The Transport Salaried Staffs Association said the Government was "misleading" passengers by announcing that the annual fare rises in January 2013 and a year later will not be as high as planned.
The coalition had intended to allow train companies to raise the average price of regulated fares - which include season tickets - by RPI inflation plus 3% in the new year and in January 2014.
But Prime Minister David Cameron said that the rise for the next two years will be RPI plus 1%.
Manuel Cortes, general secretary of the TSSA, said: "Ministers are misleading passengers when they claim they will end inflation busting increases as soon as possible.
"Their own plans for the next seven years are based on passengers paying RPI plus 1% between 2014 and 2019. Passengers now contribute 60% towards the cost of running the railway - £6 billion a year.
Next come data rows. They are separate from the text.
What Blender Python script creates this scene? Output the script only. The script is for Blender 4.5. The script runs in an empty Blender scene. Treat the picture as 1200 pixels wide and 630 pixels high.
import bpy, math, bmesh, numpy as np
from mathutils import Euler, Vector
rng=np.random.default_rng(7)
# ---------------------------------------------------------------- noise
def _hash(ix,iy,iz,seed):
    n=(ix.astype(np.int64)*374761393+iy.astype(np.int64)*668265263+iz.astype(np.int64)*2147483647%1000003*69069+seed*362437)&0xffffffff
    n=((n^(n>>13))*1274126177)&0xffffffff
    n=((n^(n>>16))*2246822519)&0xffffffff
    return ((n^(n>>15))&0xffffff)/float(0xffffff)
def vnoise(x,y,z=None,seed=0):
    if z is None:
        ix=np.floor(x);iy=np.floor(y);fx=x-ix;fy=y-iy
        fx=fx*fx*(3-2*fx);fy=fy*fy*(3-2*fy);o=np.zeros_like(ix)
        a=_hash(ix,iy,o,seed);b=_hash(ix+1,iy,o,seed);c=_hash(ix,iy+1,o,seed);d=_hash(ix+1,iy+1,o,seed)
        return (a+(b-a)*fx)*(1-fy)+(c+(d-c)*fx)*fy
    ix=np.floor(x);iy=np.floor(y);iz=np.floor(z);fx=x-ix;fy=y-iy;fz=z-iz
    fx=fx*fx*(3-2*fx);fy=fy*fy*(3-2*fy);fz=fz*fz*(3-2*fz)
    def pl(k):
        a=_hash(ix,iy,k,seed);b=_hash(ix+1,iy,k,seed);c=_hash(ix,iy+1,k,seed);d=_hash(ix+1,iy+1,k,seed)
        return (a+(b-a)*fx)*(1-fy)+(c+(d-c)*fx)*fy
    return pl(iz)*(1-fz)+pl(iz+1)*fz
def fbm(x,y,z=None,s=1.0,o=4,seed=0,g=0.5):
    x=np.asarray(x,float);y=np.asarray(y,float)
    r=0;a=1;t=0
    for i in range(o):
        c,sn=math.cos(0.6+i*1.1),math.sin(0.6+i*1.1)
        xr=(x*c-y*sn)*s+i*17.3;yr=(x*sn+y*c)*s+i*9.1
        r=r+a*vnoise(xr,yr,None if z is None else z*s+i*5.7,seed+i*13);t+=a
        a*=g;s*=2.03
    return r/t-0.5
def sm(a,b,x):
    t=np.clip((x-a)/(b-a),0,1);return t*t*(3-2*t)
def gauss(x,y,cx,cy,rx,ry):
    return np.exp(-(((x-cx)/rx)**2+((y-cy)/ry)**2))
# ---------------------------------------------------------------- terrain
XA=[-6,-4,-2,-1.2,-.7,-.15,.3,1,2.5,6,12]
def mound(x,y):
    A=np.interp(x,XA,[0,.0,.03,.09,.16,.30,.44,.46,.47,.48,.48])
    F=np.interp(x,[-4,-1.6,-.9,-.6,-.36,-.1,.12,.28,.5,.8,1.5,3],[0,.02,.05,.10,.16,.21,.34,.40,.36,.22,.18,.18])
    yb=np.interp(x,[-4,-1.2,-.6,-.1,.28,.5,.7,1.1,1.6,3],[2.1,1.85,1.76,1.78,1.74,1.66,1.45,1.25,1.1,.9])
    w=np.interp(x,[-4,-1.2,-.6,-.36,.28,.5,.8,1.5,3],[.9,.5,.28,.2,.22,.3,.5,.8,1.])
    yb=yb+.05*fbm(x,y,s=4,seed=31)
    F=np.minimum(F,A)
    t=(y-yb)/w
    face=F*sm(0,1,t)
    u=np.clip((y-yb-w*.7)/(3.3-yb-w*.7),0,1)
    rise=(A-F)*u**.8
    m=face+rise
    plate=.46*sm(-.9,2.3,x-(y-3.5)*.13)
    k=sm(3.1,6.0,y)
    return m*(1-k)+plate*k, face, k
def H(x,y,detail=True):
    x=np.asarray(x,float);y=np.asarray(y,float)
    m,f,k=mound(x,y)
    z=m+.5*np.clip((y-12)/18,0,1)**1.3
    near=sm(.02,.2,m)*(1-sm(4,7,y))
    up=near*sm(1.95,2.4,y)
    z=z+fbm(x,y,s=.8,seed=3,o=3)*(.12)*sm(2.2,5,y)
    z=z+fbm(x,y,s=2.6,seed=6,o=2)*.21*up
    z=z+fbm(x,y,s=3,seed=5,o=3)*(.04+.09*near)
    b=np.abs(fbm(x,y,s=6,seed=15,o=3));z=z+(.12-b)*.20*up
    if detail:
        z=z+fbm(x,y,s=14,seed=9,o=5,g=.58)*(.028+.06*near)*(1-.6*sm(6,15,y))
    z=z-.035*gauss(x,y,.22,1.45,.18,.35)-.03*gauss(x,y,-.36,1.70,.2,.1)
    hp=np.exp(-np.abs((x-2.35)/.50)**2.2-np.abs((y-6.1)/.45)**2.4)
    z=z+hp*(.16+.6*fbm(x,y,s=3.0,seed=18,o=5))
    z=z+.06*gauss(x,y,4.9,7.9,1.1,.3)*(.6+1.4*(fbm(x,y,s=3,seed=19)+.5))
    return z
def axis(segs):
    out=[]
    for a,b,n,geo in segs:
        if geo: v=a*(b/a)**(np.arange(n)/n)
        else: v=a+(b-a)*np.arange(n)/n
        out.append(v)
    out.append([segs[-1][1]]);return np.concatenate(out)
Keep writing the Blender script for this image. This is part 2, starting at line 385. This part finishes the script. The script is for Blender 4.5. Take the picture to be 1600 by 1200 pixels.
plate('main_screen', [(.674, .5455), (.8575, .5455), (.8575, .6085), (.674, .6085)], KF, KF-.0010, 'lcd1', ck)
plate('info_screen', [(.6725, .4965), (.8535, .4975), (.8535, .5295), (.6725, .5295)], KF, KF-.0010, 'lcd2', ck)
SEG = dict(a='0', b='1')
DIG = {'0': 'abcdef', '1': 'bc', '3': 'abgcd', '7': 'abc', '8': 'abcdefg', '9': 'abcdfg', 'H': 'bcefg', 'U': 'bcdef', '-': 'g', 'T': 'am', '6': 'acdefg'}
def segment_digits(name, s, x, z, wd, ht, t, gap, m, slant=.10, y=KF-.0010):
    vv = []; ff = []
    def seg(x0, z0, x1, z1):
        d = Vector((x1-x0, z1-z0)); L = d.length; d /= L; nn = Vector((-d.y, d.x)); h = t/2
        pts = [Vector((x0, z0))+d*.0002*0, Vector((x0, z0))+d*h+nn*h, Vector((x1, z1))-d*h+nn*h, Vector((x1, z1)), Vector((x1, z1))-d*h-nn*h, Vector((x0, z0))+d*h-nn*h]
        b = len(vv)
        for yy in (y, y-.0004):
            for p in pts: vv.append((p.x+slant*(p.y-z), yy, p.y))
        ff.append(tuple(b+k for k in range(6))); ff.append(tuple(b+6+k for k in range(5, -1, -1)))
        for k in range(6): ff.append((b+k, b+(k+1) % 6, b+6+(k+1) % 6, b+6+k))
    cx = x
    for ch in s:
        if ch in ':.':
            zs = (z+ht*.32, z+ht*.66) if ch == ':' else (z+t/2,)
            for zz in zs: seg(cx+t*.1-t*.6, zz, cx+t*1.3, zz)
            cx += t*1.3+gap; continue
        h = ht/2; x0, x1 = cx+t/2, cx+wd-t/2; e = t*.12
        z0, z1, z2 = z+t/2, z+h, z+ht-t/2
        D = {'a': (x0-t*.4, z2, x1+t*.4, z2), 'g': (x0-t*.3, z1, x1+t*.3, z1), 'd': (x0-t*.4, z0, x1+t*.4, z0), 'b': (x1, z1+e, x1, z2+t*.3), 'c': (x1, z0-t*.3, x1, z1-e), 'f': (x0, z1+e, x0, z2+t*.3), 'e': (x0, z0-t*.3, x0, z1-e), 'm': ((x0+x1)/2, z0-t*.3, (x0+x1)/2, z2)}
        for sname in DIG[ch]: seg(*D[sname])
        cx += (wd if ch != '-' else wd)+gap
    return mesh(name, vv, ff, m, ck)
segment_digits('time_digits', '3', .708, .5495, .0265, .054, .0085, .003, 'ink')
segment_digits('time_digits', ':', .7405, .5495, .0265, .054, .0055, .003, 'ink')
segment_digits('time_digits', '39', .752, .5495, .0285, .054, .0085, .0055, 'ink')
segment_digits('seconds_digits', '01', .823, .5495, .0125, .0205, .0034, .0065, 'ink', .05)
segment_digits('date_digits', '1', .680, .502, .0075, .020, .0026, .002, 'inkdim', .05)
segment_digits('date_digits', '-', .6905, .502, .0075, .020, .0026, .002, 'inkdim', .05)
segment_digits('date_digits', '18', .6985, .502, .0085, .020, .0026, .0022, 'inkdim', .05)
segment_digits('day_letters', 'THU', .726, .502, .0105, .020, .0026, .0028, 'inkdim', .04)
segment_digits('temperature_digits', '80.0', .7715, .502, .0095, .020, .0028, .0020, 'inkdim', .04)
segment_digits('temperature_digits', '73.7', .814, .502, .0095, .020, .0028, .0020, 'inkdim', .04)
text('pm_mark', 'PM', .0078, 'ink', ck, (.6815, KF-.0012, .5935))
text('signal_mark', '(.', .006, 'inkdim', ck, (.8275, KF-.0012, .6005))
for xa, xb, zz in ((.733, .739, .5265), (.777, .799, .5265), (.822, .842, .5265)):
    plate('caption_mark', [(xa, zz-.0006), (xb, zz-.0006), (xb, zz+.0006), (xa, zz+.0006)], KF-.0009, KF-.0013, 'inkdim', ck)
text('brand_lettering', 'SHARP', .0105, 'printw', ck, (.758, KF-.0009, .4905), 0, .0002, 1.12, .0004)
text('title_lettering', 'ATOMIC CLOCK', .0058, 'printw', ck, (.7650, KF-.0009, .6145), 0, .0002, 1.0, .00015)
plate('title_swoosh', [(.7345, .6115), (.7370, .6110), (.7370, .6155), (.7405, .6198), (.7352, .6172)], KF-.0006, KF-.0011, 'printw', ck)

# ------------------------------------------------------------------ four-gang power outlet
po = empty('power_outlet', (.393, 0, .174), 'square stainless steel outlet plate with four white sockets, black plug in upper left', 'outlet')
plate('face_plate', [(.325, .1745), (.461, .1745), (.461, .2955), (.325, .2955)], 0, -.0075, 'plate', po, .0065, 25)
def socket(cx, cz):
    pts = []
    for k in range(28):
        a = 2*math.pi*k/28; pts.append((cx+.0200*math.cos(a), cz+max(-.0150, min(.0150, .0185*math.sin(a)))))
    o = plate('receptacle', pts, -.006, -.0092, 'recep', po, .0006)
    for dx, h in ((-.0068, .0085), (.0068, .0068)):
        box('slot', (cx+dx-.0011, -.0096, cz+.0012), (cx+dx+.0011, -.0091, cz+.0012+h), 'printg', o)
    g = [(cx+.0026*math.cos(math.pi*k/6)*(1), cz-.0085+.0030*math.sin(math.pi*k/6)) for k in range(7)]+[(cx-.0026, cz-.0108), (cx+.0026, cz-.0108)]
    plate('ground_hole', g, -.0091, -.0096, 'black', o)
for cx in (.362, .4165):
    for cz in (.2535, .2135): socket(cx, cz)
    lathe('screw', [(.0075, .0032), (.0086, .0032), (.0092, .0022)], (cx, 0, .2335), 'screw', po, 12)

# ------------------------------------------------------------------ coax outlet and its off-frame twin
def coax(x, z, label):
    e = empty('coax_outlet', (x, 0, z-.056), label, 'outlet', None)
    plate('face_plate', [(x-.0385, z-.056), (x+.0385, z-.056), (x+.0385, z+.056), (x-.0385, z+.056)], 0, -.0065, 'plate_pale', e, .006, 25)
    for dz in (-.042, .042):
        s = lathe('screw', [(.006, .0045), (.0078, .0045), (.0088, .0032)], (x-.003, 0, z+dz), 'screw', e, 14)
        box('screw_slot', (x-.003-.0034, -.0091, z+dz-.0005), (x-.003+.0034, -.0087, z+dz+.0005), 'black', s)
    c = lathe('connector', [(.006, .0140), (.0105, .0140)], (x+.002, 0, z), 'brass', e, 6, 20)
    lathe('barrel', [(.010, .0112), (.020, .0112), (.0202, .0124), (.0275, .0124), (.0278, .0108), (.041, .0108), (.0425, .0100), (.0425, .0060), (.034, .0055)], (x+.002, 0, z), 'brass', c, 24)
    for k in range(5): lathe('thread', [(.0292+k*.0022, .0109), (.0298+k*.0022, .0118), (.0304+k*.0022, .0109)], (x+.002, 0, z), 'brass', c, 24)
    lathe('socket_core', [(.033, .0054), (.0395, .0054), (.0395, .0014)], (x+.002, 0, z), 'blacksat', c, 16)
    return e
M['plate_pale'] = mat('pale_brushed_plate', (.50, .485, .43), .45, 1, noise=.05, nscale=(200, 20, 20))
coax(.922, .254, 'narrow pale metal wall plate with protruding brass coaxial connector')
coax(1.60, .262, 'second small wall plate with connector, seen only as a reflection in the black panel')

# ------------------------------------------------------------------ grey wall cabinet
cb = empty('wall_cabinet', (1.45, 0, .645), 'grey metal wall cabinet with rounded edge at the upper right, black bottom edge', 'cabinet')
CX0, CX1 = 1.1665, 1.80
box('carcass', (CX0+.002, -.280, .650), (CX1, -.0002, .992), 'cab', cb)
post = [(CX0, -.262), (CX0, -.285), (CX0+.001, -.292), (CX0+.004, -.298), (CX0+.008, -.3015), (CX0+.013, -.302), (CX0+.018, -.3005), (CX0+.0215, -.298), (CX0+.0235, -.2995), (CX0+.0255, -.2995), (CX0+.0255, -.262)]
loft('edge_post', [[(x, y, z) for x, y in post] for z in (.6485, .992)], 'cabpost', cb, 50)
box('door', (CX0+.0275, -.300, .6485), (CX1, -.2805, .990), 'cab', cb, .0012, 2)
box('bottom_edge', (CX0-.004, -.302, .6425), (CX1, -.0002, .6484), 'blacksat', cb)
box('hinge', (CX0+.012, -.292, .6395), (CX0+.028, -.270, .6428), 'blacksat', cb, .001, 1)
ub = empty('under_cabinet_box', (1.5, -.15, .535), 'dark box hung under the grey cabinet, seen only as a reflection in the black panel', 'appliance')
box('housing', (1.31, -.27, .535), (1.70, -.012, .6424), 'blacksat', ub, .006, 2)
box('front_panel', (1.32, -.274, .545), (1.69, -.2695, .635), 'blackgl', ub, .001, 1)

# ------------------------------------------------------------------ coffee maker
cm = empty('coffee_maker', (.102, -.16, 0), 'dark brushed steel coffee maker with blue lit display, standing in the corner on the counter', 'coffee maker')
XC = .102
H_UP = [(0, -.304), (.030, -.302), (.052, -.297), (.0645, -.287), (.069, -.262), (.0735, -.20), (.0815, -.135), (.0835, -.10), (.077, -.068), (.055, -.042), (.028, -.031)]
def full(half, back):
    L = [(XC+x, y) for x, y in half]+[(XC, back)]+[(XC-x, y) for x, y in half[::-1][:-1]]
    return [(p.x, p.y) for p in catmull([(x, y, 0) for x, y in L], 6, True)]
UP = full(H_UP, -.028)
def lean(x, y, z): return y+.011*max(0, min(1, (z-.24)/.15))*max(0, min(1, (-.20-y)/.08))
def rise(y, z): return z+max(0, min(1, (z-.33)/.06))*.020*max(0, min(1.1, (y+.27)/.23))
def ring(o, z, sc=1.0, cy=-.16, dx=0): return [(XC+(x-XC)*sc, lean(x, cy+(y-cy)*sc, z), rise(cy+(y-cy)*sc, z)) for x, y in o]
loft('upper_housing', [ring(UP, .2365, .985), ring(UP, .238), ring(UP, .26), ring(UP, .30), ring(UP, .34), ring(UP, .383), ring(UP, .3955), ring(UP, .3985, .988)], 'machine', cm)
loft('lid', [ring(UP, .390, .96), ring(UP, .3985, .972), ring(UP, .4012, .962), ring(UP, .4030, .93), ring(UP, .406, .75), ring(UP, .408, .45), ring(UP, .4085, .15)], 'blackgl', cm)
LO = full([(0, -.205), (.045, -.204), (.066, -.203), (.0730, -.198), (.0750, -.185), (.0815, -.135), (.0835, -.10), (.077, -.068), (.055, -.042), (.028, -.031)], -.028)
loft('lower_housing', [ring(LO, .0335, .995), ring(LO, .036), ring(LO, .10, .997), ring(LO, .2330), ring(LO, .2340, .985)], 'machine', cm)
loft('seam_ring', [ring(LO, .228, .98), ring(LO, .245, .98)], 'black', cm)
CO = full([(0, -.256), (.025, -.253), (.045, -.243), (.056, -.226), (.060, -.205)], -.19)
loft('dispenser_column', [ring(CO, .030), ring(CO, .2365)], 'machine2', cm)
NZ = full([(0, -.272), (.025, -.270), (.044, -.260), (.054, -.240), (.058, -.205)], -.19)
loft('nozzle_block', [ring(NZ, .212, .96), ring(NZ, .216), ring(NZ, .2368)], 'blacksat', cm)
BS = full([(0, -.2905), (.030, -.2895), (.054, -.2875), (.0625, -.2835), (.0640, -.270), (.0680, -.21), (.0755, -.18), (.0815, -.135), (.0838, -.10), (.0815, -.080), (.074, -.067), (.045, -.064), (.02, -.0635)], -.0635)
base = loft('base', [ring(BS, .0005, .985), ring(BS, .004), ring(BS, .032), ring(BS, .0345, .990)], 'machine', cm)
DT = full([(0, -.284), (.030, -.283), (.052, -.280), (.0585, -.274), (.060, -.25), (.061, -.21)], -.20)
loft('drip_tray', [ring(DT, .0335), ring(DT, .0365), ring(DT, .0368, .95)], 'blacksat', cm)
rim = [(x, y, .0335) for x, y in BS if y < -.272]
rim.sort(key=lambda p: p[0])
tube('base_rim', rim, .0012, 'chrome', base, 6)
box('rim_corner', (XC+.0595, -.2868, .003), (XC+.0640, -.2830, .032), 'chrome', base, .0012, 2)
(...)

"They will be soon be paying 75% under George Osborne's plans to squeeze them until the pips squeak. We don't need a crystal ball to see what is coming down the track.
"Fares will have risen by over 20% under this coalition and we can see more of the same if they are re-elected.
"A 4.2% increase will put the cost of a Corby season ticket to London city up from £6,800 to over £7,000. That eye watering figure shows that Tory privatisation of the railways has failed and it is passengers who are paying the price every day for that failure."